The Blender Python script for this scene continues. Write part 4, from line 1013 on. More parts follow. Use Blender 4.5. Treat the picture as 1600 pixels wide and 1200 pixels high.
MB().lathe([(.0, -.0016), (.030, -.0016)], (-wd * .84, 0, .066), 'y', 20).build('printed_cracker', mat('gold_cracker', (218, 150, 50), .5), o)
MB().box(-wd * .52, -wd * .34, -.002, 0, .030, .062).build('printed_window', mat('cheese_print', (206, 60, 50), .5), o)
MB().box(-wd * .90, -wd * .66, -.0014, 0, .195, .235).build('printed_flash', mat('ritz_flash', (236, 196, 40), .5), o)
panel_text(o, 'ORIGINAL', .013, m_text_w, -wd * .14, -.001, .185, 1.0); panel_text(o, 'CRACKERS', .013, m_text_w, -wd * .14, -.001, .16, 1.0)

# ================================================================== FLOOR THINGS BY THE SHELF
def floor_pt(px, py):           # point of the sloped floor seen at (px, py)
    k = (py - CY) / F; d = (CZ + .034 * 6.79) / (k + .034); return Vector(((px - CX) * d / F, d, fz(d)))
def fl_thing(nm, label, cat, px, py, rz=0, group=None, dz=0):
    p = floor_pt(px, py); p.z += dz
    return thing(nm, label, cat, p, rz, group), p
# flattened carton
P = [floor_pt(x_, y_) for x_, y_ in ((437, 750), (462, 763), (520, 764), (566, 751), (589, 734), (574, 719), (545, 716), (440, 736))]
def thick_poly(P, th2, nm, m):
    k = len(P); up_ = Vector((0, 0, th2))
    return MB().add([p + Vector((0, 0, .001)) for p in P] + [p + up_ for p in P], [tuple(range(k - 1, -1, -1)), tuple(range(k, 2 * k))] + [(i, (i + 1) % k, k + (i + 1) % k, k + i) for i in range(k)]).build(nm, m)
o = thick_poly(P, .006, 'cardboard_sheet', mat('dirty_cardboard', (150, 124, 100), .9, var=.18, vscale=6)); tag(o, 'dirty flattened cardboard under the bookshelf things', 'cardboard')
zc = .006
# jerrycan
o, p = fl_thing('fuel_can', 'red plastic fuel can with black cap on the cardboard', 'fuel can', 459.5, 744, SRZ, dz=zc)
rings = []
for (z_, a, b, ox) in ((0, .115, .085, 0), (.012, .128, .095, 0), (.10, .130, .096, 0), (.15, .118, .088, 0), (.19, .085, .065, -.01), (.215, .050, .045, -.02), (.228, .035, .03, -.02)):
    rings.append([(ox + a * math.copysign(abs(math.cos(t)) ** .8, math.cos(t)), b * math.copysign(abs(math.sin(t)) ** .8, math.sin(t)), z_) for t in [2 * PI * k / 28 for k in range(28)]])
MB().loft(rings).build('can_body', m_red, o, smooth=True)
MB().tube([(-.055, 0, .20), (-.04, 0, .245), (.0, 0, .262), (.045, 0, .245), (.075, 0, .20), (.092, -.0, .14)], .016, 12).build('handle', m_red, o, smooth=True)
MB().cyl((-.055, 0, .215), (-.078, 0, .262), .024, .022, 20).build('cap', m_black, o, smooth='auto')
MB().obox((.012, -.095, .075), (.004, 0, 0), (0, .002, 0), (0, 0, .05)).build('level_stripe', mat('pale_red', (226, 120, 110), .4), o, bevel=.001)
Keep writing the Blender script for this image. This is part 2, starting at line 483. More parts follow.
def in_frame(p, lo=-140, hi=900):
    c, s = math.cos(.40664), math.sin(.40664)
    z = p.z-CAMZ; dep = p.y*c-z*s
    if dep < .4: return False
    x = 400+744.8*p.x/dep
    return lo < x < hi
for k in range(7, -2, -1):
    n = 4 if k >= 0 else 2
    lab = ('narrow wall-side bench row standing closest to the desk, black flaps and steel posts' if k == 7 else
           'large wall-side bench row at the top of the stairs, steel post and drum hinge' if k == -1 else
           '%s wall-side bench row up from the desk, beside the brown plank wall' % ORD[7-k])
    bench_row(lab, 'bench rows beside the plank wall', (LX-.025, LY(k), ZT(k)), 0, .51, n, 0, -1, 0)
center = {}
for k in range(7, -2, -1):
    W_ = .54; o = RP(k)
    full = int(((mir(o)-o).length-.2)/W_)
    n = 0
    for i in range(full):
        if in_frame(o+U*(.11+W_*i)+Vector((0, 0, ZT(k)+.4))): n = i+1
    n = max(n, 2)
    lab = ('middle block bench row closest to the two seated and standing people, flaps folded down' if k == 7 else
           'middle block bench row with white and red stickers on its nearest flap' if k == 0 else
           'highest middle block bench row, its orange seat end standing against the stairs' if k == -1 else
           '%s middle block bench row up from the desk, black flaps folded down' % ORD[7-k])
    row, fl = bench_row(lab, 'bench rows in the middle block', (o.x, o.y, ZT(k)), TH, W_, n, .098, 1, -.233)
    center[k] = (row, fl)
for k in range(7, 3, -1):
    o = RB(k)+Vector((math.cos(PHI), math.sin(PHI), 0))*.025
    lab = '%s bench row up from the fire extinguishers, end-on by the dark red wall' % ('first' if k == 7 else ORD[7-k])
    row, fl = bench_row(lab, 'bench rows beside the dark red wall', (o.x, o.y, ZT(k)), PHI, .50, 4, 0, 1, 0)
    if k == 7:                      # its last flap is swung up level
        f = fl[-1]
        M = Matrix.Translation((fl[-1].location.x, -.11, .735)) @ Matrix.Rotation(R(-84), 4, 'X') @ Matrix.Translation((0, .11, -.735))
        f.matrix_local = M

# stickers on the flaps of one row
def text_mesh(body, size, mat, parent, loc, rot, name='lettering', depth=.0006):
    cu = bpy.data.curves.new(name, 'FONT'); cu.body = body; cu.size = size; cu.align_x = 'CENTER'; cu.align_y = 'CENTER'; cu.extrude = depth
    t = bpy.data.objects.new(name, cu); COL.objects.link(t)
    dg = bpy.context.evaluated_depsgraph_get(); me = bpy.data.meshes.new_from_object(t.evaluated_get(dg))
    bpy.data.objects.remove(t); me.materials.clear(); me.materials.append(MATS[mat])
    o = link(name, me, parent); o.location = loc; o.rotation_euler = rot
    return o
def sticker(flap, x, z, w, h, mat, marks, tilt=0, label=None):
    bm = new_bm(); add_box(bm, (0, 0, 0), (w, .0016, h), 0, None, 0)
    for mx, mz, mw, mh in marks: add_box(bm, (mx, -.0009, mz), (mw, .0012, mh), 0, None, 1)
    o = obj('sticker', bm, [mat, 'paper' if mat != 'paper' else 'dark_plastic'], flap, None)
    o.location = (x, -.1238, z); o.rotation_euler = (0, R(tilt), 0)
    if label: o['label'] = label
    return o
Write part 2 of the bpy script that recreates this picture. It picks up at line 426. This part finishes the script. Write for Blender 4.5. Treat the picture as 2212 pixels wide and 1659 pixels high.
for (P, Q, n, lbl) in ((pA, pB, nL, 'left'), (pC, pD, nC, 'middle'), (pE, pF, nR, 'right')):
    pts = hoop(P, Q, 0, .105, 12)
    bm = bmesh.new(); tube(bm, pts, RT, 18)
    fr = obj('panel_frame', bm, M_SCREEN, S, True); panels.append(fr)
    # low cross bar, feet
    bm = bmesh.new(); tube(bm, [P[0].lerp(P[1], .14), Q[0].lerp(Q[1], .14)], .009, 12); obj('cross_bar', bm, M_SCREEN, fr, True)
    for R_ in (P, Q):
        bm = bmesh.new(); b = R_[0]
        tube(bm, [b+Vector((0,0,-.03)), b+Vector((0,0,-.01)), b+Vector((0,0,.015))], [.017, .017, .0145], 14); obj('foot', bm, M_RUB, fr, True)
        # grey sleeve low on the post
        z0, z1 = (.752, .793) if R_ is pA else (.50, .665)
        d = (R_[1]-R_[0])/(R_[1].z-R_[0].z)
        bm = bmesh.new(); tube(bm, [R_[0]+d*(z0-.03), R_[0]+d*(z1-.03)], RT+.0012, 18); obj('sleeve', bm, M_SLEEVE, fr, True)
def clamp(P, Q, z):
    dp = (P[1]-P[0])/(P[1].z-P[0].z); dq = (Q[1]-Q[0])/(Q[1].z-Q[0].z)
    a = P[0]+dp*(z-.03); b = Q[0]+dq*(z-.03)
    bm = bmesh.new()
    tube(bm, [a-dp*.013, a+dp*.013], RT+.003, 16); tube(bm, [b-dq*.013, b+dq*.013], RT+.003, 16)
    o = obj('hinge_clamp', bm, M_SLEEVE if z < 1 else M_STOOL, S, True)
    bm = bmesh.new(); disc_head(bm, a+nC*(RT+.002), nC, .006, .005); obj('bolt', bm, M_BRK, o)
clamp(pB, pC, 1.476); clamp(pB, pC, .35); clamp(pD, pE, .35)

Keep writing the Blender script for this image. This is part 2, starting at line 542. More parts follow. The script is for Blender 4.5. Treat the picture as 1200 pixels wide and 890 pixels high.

**What to work on:** Extract from the material all lines containing the string "pixels".

**Answer to the task:**
The Blender Python script for this scene continues. Write part 4, from line 1013 on. More parts follow. Use Blender 4.5. Treat the picture as 1600 pixels wide and 1200 pixels high.
Write part 2 of the bpy script that recreates this picture. It picks up at line 426. This part finishes the script. Write for Blender 4.5. Treat the picture as 2212 pixels wide and 1659 pixels high.
Keep writing the Blender script for this image. This is part 2, starting at line 542. More parts follow. The script is for Blender 4.5. Treat the picture as 1200 pixels wide and 890 pixels high.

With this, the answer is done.